Now she has caught my attention, and it feels like Pope-watching, waiting for the smoke to come out of the chimney. When the SUV is in the driveway and the white one is waiting on the street, it’s like the Union Jack flying over Buckingham Palace. The Queen is in the house. And when she is in, she is invisible. When she moves, she moves very fast, because I have never caught a glimpse of her, a glimpse that is apparently worth a great deal of money, because any time the flag is up, the paparazzi are around. They run across the street, get the shot, and then walk back across PCH, in traffic, looking through the viewfinders of their digital cameras to see if they got the shot.

Someone is going to get killed, and that explains why a Sheriff’s deputy is there often, sometimes with lights flashing, making sure no one gets hurt. Preferential treatment for a star? Perhaps. But maybe the Sheriff just feels sorry for her, as I do. No matter how bad you sing, or how many bad movies you have made, or who you are married to, or were married to, or are dating: no one deserves to have their privacy invaded like that.

Some people have trouble feeling sorry for celebrities, but my solution to the whole deal goes back to “Ocean’s II.” There is a scene where the lads steal a “pinch”-a large-sized electro magnetic pulse generator-to briefly take out the city lights of Las Vegas. Maybe this movie star should sneak up the hill to the Hughes Research Laboratory-where the laser was developed in 1960-and grant them some research dough to develop a purse-sized, small-scale EMP that would work at close range.

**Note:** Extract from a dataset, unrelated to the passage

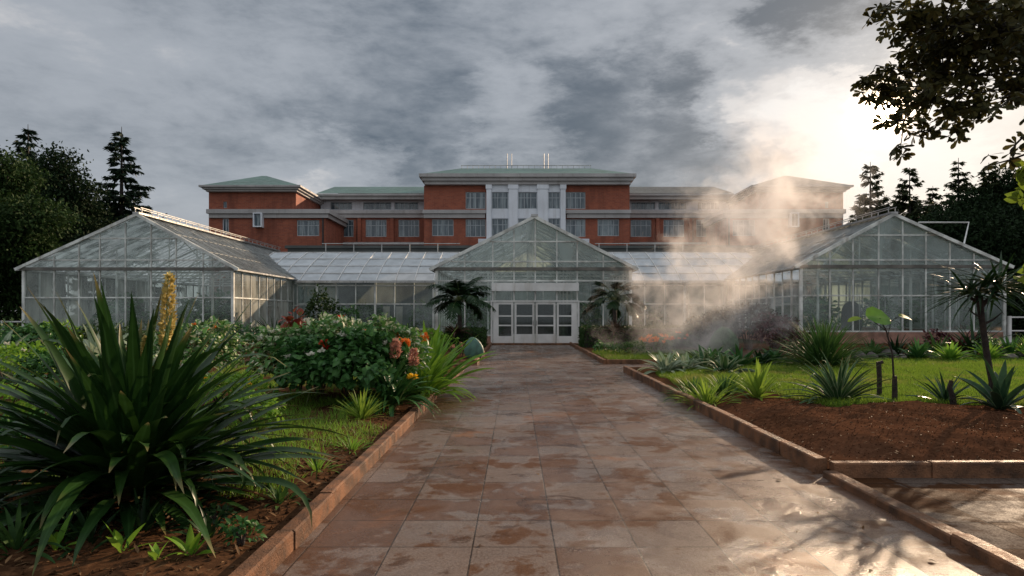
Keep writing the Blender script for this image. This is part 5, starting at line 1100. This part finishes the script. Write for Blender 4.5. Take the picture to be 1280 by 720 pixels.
# ---------------------------------------------------------------- steam
def steam():
    # closed plume hull; density fades before its skin
    prof=[(-.0,6.2,23.5,4.4,3.6),(1.2,6.9,24,5.2,4.0),(3,7.7,25.,5.4,4.0),(5,9.3,26.2,5.8,4.0),(6.6,10.1,26.6,5.7,3.6),(8.2,10.5,27,4.8,3.4),(9.8,10.4,27,3.6,3.0),(11.2,10.6,27,1.8,1.8)]
    m=MB(); n=28; b0=0
    for (z,cx,cy_,rx,ry) in prof:
        for k in range(n): a=2*math.pi*k/n; q=1+.05*math.sin(3*a+z); m.v.append((cx+rx*q*math.cos(a),cy_+ry*q*math.sin(a),z+.06))
    for i in range(len(prof)-1):
        for k in range(n): a=i*n+k; b=i*n+(k+1)%n; m.f.append((a,b,b+n,a+n))
    m.f.append(tuple(range(n))[::-1]); m.f.append(tuple((len(prof)-1)*n+k for k in range(n)))
    mt=bpy.data.materials.new('steam_volume'); t=nt(mt); out=nd(t,'ShaderNodeOutputMaterial'); pv=nd(t,'ShaderNodeVolumePrincipled')
    g=nd(t,'ShaderNodeTexCoord').outputs['Object']; sp=nd(t,'ShaderNodeSeparateXYZ'); t.links.new(g,sp.inputs[0]); z=sp.outputs[2]
    def curve(vals):
        cr=nd(t,'ShaderNodeFloatCurve'); c=cr.mapping.curves[0]; 
        while len(c.points)>2: c.points.remove(c.points[1])
        c.points[0].location=vals[0]; c.points[1].location=vals[-1]
        for v in vals[1:-1]: c.points.new(*v)
        cr.mapping.update(); t.links.new(math_(t,'DIVIDE',z,11.),cr.inputs['Value']); return cr.outputs[0]
    cx=math_(t,'MULTIPLY',curve([(p_[0]/11,p_[1]/12) for p_ in prof]),12.); cyv=math_(t,'MULTIPLY',curve([(p_[0]/11,(p_[2]-20)/10) for p_ in prof]),10.); cyv=math_(t,'ADD',cyv,20.); rr=math_(t,'MULTIPLY',curve([(p_[0]/11,p_[3]/5) for p_ in prof]),5.)
    dx=math_(t,'DIVIDE',math_(t,'SUBTRACT',sp.outputs[0],cx),rr); dy=math_(t,'DIVIDE',math_(t,'SUBTRACT',sp.outputs[1],cyv),math_(t,'MULTIPLY',rr,.92))
    dd=math_(t,'SQRT',math_(t,'ADD',math_(t,'MULTIPLY',dx,dx),math_(t,'MULTIPLY',dy,dy)))
    nb=noise(t,g,.42,7,.62,1.1); nf=noise(t,g,1.3,7,.65,1.6)
    nn=math_(t,'ADD',math_(t,'MULTIPLY',nb,.58),math_(t,'MULTIPLY',nf,.42))
    fall=maprange(t,dd,.0,.97,.09,-.13); dens=maprange(t,math_(t,'ADD',nn,fall),.465,.74,0,1)
    edge=maprange(t,dd,.75,.97,1,0); dens=math_(t,'MULTIPLY',dens,edge)
    zf=maprange(t,z,5.5,10.5,1.,.08); dens=math_(t,'MULTIPLY',dens,zf); dens=math_(t,'MULTIPLY',dens,.66)
    t.links.new(dens,pv.inputs['Density']); pv.inputs['Color'].default_value=(1.,.97,.96,1); pv.inputs['Anisotropy'].default_value=.3
    t.links.new(pv.outputs[0],out.inputs['Volume']); o=m.build('steam',mt); mt.cycles.volume_step_rate=.6 if hasattr(mt.cycles,'volume_step_rate') else 1
    return T(o,'warm lit plume of steam rising between the entrance and the right greenhouse','steam',kind='stuff')
steam()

Zap some of those $6,000 digital cameras and fry their circuitry, and the paparazzi would think twice about hovering around. There are dangers in this plan. If a paparazzi had a pacemaker it would be curtains, but you really have to wonder where some of these guys hearts are.

If they got gold-plated wallets, their hearts would be safe.

It’s Sunday afternoon and the star is getting ready to go home. There is an SUV in the driveway, parked at an angle so there will be about 10 milliseconds of exposure from the gate to the blacked-out windows of the car. There is another SUV on the street and a small pickup truck, and there are three guys standing in the driveway. One is an older, Morgan Freeman-ish gentleman with a moustache who looks like he could open a can of whup-ass. The other two look like former SAS. Directly below me, on the balcony, two paparazzi are staked out like snipers, lying in wait for a glimpse of blonde. There are six others on this side of the street and two others standing too close on the other side. The security guards are warning them back, politely, even smiling. They are stepping backward, into the street. Dumb.

I went down the stairs to take a look around and got stink-eye from three of the “Ps.” Some of the paparazzi in Malibu look like clubbers, others like Euro trash and some like frat boys. They are easy to spot because they all have a lurky aura that is equal parts guilt and greed. They know what they are doing is creepy, and yet they still do it, aggressively, and that makes them even creepier. Sometimes you see them standing in the checkout line at Ralphs flipping through the tabloids, adding up their buyouts, however much that is. I asked what a paparazzi shot was worth these days, and two of them just glared and the other said they weren’t paparazzi: “We feel sorry for her actually,” he said.

I dumped the trash and walked back upstairs and missed the whole thing. By the time I got to my window-maybe three minutes’ time-it was over. The SUVs were gone, and so were the photographers. She moves fast, but so do they. The flag is down, the Queen is gone.